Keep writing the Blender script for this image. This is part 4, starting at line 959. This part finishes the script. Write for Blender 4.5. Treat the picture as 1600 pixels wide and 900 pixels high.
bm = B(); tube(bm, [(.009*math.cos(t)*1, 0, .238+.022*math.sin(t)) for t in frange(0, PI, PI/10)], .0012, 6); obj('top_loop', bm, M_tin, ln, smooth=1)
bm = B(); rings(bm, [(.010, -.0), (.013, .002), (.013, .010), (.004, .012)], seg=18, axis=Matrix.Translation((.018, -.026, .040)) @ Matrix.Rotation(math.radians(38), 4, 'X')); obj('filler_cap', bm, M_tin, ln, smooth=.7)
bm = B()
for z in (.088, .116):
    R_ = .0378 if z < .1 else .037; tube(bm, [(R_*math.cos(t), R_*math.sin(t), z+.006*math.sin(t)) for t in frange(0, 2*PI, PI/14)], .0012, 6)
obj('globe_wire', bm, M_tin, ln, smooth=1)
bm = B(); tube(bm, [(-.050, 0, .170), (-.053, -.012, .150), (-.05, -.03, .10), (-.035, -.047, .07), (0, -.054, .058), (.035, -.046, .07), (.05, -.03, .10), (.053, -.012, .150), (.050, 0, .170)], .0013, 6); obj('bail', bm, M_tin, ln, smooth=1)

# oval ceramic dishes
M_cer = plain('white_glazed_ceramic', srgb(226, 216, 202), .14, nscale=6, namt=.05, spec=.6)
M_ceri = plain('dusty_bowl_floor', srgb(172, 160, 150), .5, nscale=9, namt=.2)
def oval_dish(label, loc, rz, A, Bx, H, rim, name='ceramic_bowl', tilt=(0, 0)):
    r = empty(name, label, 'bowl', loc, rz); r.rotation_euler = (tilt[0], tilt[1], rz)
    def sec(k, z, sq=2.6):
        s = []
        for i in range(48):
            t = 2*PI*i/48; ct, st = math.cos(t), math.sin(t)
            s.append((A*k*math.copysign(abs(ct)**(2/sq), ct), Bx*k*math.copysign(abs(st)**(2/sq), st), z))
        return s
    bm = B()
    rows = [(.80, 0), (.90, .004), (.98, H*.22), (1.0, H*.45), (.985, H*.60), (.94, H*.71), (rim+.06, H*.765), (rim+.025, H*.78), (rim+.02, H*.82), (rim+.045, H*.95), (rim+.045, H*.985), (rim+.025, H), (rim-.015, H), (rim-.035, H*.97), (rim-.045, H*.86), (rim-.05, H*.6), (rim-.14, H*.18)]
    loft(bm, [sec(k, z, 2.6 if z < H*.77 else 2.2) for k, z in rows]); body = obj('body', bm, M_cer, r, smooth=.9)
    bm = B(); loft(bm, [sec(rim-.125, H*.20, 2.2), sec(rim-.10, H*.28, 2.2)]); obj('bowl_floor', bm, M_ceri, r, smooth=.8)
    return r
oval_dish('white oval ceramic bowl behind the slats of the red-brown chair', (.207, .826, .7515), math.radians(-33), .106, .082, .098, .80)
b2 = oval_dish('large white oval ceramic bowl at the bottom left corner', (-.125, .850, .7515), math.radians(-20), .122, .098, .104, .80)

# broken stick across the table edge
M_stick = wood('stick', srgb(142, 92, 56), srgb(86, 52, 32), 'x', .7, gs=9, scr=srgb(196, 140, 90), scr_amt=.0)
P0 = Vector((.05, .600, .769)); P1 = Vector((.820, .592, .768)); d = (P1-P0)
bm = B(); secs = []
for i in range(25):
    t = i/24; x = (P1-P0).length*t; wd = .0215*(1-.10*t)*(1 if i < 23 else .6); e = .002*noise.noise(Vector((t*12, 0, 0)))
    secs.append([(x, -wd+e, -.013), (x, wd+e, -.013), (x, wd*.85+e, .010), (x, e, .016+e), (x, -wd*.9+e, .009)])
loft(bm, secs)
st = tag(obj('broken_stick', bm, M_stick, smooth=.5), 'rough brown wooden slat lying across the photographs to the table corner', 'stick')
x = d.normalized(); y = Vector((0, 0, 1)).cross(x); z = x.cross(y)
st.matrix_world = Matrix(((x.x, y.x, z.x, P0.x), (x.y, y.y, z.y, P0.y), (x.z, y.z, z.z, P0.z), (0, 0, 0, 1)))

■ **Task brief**
Reproduce the lines exactly, from the line that contains "150), .5, nscale=9, namt=.2)" through the line that contains "b2 = oval_dish('large", and nothing more.

■ **Expected answer**
M_ceri = plain('dusty_bowl_floor', srgb(172, 160, 150), .5, nscale=9, namt=.2)
def oval_dish(label, loc, rz, A, Bx, H, rim, name='ceramic_bowl', tilt=(0, 0)):
    r = empty(name, label, 'bowl', loc, rz); r.rotation_euler = (tilt[0], tilt[1], rz)
    def sec(k, z, sq=2.6):
        s = []
        for i in range(48):
            t = 2*PI*i/48; ct, st = math.cos(t), math.sin(t)
            s.append((A*k*math.copysign(abs(ct)**(2/sq), ct), Bx*k*math.copysign(abs(st)**(2/sq), st), z))
        return s
    bm = B()
    rows = [(.80, 0), (.90, .004), (.98, H*.22), (1.0, H*.45), (.985, H*.60), (.94, H*.71), (rim+.06, H*.765), (rim+.025, H*.78), (rim+.02, H*.82), (rim+.045, H*.95), (rim+.045, H*.985), (rim+.025, H), (rim-.015, H), (rim-.035, H*.97), (rim-.045, H*.86), (rim-.05, H*.6), (rim-.14, H*.18)]
    loft(bm, [sec(k, z, 2.6 if z < H*.77 else 2.2) for k, z in rows]); body = obj('body', bm, M_cer, r, smooth=.9)
    bm = B(); loft(bm, [sec(rim-.125, H*.20, 2.2), sec(rim-.10, H*.28, 2.2)]); obj('bowl_floor', bm, M_ceri, r, smooth=.8)
    return r
oval_dish('white oval ceramic bowl behind the slats of the red-brown chair', (.207, .826, .7515), math.radians(-33), .106, .082, .098, .80)
b2 = oval_dish('large white oval ceramic bowl at the bottom left corner', (-.125, .850, .7515), math.radians(-20), .122, .098, .104, .80)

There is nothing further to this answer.